Alpha Services and Holdings SA (ALBKF) Q2 2024 Earnings Call Highlights: Strong Recurring ...

In This Article:

  • Recurring Earnings: EUR437 million for the first half of 2024.

  • Return on Tangible Equity: 13.6%.

  • Earnings Per Share: EUR0.18.

  • Organic Capital Generation: 118 basis points, reaching 14.8% CET1 ratio, or 16.6% pro forma.

  • Loan Growth in Wholesale: 6% year-over-year.

  • Mutual Funds Growth: Up 50% in the last year.

  • Net Interest Income: Expected to be marginally down versus 2023.

  • Fees: Expected to be above EUR400 million for 2024.

  • Cost of Risk: Expected to be below 70 basis points for the year.

  • NPE Ratio: Expected to end the year at circa 4.5%.

  • Normalized Profit: EUR214 million for the quarter, EUR437 million for the first half, up 23% year-on-year.

  • Tangible Book Value Growth: 11% year-on-year.

  • Assets Under Management Growth: 40% year-on-year.

  • Customer Funds Growth: 8% year-on-year.

  • Organic Capital Generation for Q2: 58 basis points.
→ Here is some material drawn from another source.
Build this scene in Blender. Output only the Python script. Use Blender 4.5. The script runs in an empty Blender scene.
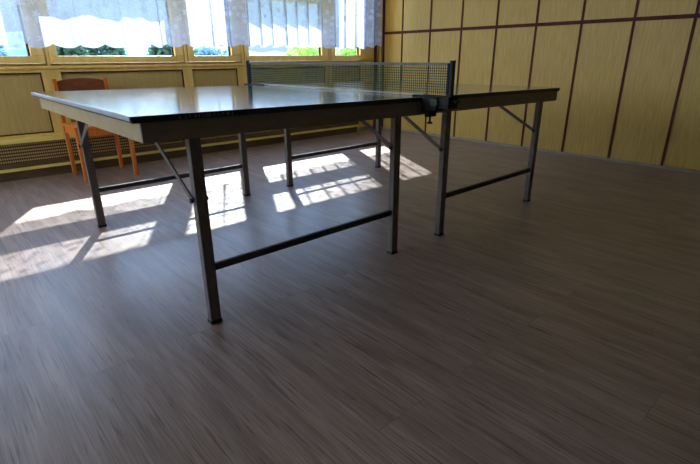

Release Date: August 02, 2024

For the complete transcript of the earnings call, please refer to the full earnings call transcript.

Positive Points

  • Alpha Services and Holdings SA (ALBKF) reported strong recurring earnings of EUR437 million for the first half of 2024, translating to a 13.6% return on tangible equity.
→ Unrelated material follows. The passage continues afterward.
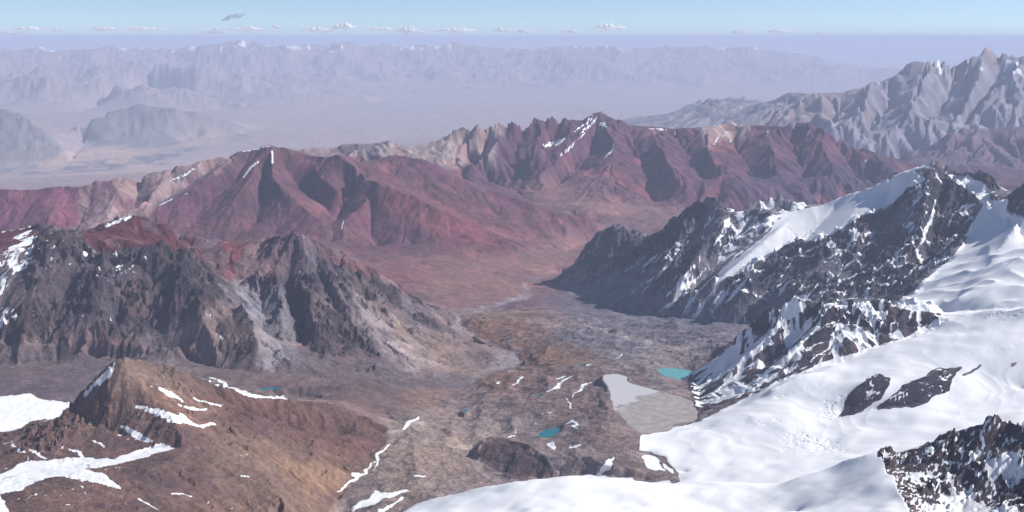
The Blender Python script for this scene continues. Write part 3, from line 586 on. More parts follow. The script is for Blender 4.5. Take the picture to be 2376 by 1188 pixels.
# left massif
paint(m_mass, C(110, 98, 102)); paint(m_mass * sm(n2, 0, .8), C(90, 80, 88), .6); paint(m_mass * sm(n1, .1, .7), C(128, 110, 108), .6)
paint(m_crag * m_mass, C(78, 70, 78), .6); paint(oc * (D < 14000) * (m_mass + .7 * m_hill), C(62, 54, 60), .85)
paint(m_crag * sm(rg, .3, 1.1) * m_mass, C(92, 78, 82), .5)
paint(mask([[(180,545),(240,518),(310,495),(345,505),(405,530),(412,560),(418,600),(300,600),(240,590)],[(-300,550),(0,530),(75,520),(90,545),(60,580),(0,620),(-300,700)]], 6, (9.3, 11.3)), C(88, 42, 52), .95)
paint(mask([[(412,545),(470,552),(480,620),(450,610),(420,600)]], 8, (9.3, 11.3)), C(98, 60, 70), .9)
paint(mask([[(470,555),(500,558),(540,600),(530,655),(500,640)]], 12, (9.2, 11.3)), C(88, 64, 74), .8)
paint(mask([[(500,560),(560,558),(600,556),(560,600),(550,655),(530,650),(535,600)]], 10, (9.2, 11.3)), C(112, 58, 66), .9)
paint(mask([[(600,555),(680,540),(740,570),(700,620),(600,640),(560,655),(570,600)]], 16, (9.2, 10.3)), C(124, 100, 106), .85)
paint(mask([[(700,545),(780,580),(860,618),(940,672),(960,700),(880,640),(780,600)]], 8, (9.5, 10.6)), C(112, 62, 70), .7)
paint(mask([[(500,660),(640,668),(680,720),(690,800),(680,860),(610,860),(600,780),(560,700)]], 16, (7.9, 9.8)), C(128, 124, 132), .85)
paint(mask([[(530,730),(570,740),(600,790),(604,840),(570,860),(520,840)]], 8, (7.9, 9.8)), C(94, 82, 82), .9)
for p_, w_, c_ in (([(800,650),(850,720),(930,800),(1040,860)], 22, C(168, 162, 170)), ([(860,700),(930,770),(1010,830)], 16, C(176, 168, 170)), ([(560,670),(600,740),(606,800),(598,850)], 16, C(140, 138, 150)), ([(700,560),(760,640),(800,700),(880,790),(960,860)], 26, C(120, 112, 120))):
    paint(mask(strip(p_, w_), 14, (7.9, 11.2)) * np.clip(.8 + .5 * g4, 0, 1), c_, .8)
paint(mask([[(860,800),(930,830),(1000,880),(920,890),(840,870)]], 24, (7.9, 10)), C(92, 84, 92), .6)
paint(mask([[(800,690),(850,700),(930,790),(1060,860),(1000,870),(900,830),(830,770)]], 22, (8, 10)), C(156, 148, 154), .35)
paint(mask([[(830,640),(880,690),(960,760),(1100,830),(1130,860),(1080,900),(1000,870),(930,800),(860,720)]], 26, (8, 11)), C(132, 117, 112), .6)
paint(mask([[(150,790),(220,750),(320,780),(350,820),(260,834),(150,830)],[(260,680),(330,650),(360,700),(300,740)]], 22, (7.9, 9.6)), C(124, 98, 96), .6)
paint(m_mass * sm(st, .3, 1.4) * (1 - m_crag), C(120, 110, 116), .4)
paint(mask([[(-300,855),(170,840),(400,842),(330,850),(200,890),(170,940),(-300,940)]], 16, (6.3, 8.5)), C(98, 84, 92), .9)
paint(mask([[(420,840),(600,870),(780,885),(900,890),(980,930),(900,960),(760,925),(640,915),(480,875)]], 16, (6.9, 8.6)), C(98, 82, 84), .85)
paint(mask([[(-300,815),(300,815),(600,835),(900,860),(1000,890),(900,900),(600,885),(300,860),(-300,880)]], 34, (7.6, 9)), C(100, 88, 92), .6)
# brown hill
paint(m_hill, C(114, 92, 86)); paint(m_hill * sm(n2 + g2 * .3, 0, .9), C(84, 68, 70), .7)
paint(mask([[(270,838),(400,850),(420,900),(520,950),(480,960),(380,930),(300,900),(240,900)]], 26, (5, 7.1)), C(140, 120, 108), .8)
paint(mask([[(420,880),(640,930),(780,950),(900,1000),(860,1070),(780,1060),(640,1010),(500,960)]], 36, (5, 7.1)), C(112, 84, 76), .85)
paint(mask([[(520,930),(620,950),(700,980),(760,1010),(680,1000),(560,960)]], 14, (5, 7.1)), C(100, 70, 70), .6)
paint(mask([[(500,990),(640,1020),(740,1070),(820,1110),(760,1180),(700,1260),(600,1260),(540,1180),(480,1090)]], 40, (4.5, 6.8)), C(128, 106, 94), .85)
paint(mask([[(640,1060),(740,1070),(820,1105),(790,1150),(700,1130)]], 26, (4.5, 6.8)), C(148, 120, 100), .75)
paint(mask([[(320,860),(400,900),(500,990),(440,1000),(360,960)]], 22, (5, 7)), C(140, 108, 92), .6)
paint(m_hill * sm(st, .2, 1.5), C(86, 66, 70), .45)
# right massif
paint(m_dark, C(112, 111, 122)); paint(m_dark * sm(st, .2, 1.3), C(112, 108, 120), .6)
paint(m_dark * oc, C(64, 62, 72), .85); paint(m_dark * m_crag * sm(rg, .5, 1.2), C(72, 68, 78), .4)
paint(mask([[(1340,660),(1420,640),(1500,680),(1560,720),(1480,738),(1380,712)]], 22, (9.5, 14)), C(116, 118, 128), .8)
paint(mask([[(1250,690),(1340,650),(1440,700),(1560,740),(1700,760),(1640,790),(1450,760),(1300,730)]], 36, (8.5, 14)), C(104, 102, 112), .7)
paint(m_apron * np.clip(.8 + .35 * g4, 0, 1), C(112, 114, 126), .85)
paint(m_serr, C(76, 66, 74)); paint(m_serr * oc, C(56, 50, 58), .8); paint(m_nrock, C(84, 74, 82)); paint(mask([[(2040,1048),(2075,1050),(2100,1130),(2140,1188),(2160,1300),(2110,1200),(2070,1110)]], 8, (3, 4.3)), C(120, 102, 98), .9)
paint(mask([[(1940,965),(1990,895),(2040,870),(2075,878),(2050,925),(2000,960)],[(2030,952),(2090,900),(2170,858),(2240,850),(2205,905),(2120,945)]], 4, (6.2, 7.4)), C(58, 52, 62), 1)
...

  • The company achieved investment-grade status after 14 years, marking a significant milestone and external validation of its financial health.

  • Alpha Services and Holdings SA (ALBKF) has shown robust growth in assets under management, with mutual funds increasing by 50% over the past year.

  • The partnership with UniCredit is progressing well, with the merger of Romanian subsidiaries and the introduction of UniCredit mutual funds in the Greek market.

  • The company has successfully reduced its non-performing exposure (NPE) ratio to 4.7%, already below the original guidance of 5% for the end of the year.

Negative Points

  • Technical issues during the earnings call led to a portion of the CEO's presentation not being recorded.

  • Loan growth in the wholesale segment is running at 6% year-over-year, which is less than the market growth, indicating a slower pace compared to peers.

  • There is some spread pressure in the market, which could impact future profitability.

  • The company is experiencing higher costs in retail and wholesale funding, impacting net interest income.

  • Operating expenses have increased due to wage inflation and higher costs in IT and marketing, which could pressure future profitability.

Q & A Highlights

Q: Can you elaborate on the cost of risk guidance being below 70 basis points for the full year, given the first half performance? Also, what are your plans for excess capital use, considering the high levels of organic capital generation? A: We expect a slight increase in the cost of risk in the second half due to seasonality and external uncertainties. Regarding capital deployment, our focus remains on organic growth, but we are open to inorganic opportunities if they meet strict financial criteria. The current strategy includes a mix of cash dividends and buybacks due to market valuation disconnects.